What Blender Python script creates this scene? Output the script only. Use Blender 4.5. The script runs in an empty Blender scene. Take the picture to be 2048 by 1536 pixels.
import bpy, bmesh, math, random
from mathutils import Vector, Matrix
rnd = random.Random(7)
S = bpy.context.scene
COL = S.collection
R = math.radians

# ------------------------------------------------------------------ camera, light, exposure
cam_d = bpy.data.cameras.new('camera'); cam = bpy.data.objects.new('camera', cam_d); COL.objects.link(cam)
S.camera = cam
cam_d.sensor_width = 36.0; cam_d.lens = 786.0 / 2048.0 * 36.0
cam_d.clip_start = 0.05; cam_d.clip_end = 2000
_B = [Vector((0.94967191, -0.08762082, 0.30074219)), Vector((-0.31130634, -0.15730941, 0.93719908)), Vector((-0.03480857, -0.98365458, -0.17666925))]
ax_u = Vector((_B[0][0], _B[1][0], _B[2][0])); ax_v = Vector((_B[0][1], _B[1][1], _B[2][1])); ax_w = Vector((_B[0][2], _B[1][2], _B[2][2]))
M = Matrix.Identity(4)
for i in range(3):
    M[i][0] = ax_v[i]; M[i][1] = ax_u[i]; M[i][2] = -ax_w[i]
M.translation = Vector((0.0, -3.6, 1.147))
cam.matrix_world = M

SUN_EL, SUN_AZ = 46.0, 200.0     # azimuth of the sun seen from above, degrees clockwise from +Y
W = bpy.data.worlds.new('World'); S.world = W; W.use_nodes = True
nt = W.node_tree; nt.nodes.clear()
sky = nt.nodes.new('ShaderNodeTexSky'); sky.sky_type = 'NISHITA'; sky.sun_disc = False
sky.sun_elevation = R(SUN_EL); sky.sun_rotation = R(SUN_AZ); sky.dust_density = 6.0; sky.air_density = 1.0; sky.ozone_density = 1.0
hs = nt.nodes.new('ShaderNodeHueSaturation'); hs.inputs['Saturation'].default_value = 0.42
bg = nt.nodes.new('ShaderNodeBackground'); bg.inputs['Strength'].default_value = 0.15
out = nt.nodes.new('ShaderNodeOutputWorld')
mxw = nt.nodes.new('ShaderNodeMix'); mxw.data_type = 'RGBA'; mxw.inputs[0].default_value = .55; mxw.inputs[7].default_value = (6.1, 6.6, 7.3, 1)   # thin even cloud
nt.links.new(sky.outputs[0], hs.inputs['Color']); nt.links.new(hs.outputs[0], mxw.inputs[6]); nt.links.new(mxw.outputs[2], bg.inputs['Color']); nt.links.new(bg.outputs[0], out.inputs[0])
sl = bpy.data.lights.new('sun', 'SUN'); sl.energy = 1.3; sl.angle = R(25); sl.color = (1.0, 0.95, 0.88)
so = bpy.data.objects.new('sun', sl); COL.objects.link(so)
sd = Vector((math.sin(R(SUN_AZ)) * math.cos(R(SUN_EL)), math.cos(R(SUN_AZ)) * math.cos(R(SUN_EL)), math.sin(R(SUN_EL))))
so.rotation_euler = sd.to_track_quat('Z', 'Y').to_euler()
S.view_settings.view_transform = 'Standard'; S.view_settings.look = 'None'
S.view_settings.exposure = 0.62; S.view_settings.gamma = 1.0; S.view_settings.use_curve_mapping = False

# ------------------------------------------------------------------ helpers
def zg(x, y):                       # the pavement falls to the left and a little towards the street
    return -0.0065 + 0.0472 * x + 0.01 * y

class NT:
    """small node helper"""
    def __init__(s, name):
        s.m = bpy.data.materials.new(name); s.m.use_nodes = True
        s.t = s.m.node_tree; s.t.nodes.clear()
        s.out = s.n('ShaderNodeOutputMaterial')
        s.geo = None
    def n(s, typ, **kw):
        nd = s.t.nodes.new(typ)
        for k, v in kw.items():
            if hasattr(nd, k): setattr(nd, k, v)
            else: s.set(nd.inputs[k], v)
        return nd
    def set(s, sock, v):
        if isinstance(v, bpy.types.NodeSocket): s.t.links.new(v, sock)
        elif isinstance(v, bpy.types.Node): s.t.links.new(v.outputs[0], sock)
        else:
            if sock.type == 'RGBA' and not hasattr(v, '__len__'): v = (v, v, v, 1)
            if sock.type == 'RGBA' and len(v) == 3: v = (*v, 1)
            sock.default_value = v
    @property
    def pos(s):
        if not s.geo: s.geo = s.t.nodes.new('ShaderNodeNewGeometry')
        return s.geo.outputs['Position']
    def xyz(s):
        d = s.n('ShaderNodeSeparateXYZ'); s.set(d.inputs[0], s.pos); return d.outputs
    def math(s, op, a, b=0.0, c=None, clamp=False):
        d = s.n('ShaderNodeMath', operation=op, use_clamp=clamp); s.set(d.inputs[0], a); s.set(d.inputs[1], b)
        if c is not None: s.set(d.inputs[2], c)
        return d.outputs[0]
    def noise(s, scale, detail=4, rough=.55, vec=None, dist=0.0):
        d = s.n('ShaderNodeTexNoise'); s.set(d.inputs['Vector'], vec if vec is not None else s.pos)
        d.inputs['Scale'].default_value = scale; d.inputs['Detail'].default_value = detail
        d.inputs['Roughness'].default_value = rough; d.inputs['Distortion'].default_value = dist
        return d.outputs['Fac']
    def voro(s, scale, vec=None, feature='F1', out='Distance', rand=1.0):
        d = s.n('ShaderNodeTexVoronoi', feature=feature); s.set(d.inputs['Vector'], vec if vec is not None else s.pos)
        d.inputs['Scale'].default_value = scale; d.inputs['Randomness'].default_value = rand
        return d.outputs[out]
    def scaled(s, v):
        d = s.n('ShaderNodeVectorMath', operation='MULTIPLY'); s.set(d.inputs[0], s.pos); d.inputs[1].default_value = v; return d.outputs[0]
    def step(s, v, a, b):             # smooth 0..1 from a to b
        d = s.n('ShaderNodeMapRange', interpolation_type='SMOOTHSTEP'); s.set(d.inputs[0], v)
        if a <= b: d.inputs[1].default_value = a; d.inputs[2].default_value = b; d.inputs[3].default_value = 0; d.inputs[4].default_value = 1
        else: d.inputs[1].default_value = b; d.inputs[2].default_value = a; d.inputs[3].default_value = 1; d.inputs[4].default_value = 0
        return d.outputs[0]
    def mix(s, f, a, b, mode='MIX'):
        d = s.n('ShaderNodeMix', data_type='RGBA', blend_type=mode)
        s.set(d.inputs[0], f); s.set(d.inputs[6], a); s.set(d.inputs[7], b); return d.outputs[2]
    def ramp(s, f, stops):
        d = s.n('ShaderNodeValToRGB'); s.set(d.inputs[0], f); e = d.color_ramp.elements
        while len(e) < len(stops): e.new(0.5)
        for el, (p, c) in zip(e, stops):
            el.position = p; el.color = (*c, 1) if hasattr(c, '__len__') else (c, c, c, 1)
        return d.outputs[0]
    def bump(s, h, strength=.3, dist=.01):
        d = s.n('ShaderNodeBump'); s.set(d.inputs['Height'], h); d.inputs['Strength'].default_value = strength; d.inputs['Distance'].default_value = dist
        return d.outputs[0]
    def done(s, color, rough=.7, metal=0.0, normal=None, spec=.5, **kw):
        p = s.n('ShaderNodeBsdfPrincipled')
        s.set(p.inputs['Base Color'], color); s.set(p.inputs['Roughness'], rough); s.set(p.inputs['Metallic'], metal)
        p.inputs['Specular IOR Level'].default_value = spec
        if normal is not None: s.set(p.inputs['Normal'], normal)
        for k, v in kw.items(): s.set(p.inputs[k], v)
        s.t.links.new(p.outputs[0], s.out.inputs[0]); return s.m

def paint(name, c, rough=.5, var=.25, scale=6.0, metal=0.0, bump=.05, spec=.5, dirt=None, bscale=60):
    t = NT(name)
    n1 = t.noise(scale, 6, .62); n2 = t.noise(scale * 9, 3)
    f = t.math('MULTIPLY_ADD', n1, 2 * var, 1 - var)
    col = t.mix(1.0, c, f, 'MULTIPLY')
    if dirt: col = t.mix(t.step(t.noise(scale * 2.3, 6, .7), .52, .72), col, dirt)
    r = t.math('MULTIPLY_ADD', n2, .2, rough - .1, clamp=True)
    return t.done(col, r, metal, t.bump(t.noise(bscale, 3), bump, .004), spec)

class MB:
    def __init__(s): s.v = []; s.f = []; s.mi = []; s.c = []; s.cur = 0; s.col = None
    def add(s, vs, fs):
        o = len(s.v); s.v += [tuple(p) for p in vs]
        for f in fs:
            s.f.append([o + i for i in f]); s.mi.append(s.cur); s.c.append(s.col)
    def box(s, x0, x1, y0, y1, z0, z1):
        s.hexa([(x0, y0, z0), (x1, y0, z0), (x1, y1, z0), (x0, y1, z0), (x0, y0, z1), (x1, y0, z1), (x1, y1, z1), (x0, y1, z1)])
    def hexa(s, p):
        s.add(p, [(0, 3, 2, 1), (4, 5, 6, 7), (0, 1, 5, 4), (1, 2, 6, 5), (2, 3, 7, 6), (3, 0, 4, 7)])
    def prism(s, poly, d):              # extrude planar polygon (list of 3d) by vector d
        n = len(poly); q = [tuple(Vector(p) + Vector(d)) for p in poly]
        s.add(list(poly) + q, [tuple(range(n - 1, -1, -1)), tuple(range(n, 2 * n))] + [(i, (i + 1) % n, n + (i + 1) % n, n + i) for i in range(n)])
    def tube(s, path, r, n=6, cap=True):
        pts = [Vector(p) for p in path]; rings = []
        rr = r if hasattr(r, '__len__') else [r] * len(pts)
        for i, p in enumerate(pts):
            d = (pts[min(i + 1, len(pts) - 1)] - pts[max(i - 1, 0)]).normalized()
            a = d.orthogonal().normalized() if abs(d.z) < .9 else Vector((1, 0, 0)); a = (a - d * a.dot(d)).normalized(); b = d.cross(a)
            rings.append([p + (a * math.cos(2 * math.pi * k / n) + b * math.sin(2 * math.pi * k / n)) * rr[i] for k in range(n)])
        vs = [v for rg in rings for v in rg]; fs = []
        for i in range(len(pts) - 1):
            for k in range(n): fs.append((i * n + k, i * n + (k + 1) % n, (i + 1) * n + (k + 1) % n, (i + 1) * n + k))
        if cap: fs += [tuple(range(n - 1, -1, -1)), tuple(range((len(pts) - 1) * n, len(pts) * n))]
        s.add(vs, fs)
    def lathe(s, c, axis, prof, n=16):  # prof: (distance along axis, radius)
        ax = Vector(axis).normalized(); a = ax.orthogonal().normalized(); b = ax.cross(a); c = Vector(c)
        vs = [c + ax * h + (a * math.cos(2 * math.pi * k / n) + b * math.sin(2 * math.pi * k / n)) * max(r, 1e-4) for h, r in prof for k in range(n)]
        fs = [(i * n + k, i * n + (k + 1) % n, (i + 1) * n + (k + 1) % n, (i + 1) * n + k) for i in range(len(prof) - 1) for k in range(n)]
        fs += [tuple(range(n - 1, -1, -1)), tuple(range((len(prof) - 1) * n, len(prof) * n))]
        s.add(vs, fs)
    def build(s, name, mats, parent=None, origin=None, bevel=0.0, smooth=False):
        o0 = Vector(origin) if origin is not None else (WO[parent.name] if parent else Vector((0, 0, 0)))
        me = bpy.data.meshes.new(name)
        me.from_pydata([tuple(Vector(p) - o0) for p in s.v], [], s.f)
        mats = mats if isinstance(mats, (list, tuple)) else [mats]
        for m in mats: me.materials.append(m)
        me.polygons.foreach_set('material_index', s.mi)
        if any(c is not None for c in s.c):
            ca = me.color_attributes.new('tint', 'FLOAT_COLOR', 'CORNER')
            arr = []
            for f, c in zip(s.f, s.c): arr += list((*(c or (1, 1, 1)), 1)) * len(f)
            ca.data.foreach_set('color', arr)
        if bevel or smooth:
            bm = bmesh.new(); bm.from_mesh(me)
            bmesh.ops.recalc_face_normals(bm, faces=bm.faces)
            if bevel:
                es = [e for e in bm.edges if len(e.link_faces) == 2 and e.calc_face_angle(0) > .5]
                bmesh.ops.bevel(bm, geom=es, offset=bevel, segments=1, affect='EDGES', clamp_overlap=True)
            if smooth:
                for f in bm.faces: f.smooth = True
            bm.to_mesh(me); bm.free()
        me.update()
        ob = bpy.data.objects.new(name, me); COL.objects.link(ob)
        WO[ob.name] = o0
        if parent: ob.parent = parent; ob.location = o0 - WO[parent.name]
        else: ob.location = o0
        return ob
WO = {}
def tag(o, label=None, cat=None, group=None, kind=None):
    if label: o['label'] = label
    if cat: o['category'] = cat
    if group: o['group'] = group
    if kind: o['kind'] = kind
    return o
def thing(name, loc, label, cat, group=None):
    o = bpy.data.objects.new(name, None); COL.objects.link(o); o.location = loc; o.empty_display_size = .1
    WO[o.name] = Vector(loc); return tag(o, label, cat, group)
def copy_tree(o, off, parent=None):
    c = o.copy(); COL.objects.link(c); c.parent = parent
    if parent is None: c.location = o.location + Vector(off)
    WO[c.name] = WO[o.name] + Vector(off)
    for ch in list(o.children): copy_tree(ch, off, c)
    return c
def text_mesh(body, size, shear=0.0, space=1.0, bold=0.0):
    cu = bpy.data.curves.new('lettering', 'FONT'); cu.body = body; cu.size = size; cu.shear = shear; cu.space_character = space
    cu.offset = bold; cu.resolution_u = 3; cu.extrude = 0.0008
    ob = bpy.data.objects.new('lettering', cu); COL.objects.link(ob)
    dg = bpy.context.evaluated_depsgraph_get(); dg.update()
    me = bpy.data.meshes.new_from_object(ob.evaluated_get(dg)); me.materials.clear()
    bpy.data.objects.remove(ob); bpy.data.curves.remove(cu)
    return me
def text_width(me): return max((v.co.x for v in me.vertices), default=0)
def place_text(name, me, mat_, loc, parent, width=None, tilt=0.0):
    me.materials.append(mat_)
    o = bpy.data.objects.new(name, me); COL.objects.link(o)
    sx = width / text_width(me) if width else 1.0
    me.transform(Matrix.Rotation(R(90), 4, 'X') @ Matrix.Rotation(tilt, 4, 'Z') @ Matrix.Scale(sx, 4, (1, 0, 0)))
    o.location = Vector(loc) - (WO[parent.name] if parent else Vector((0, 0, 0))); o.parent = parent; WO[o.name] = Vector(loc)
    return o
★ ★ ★
What you will do » Everything from the first line of the material through the line containing "cam.matrix_world = M" is to be printed exactly; lines after that are to be left out.

Expected answer »
What Blender Python script creates this scene? Output the script only. Use Blender 4.5. The script runs in an empty Blender scene. Take the picture to be 2048 by 1536 pixels.
import bpy, bmesh, math, random
from mathutils import Vector, Matrix
rnd = random.Random(7)
S = bpy.context.scene
COL = S.collection
R = math.radians

# ------------------------------------------------------------------ camera, light, exposure
cam_d = bpy.data.cameras.new('camera'); cam = bpy.data.objects.new('camera', cam_d); COL.objects.link(cam)
S.camera = cam
cam_d.sensor_width = 36.0; cam_d.lens = 786.0 / 2048.0 * 36.0
cam_d.clip_start = 0.05; cam_d.clip_end = 2000
_B = [Vector((0.94967191, -0.08762082, 0.30074219)), Vector((-0.31130634, -0.15730941, 0.93719908)), Vector((-0.03480857, -0.98365458, -0.17666925))]
ax_u = Vector((_B[0][0], _B[1][0], _B[2][0])); ax_v = Vector((_B[0][1], _B[1][1], _B[2][1])); ax_w = Vector((_B[0][2], _B[1][2], _B[2][2]))
M = Matrix.Identity(4)
for i in range(3):
    M[i][0] = ax_v[i]; M[i][1] = ax_u[i]; M[i][2] = -ax_w[i]
M.translation = Vector((0.0, -3.6, 1.147))
cam.matrix_world = M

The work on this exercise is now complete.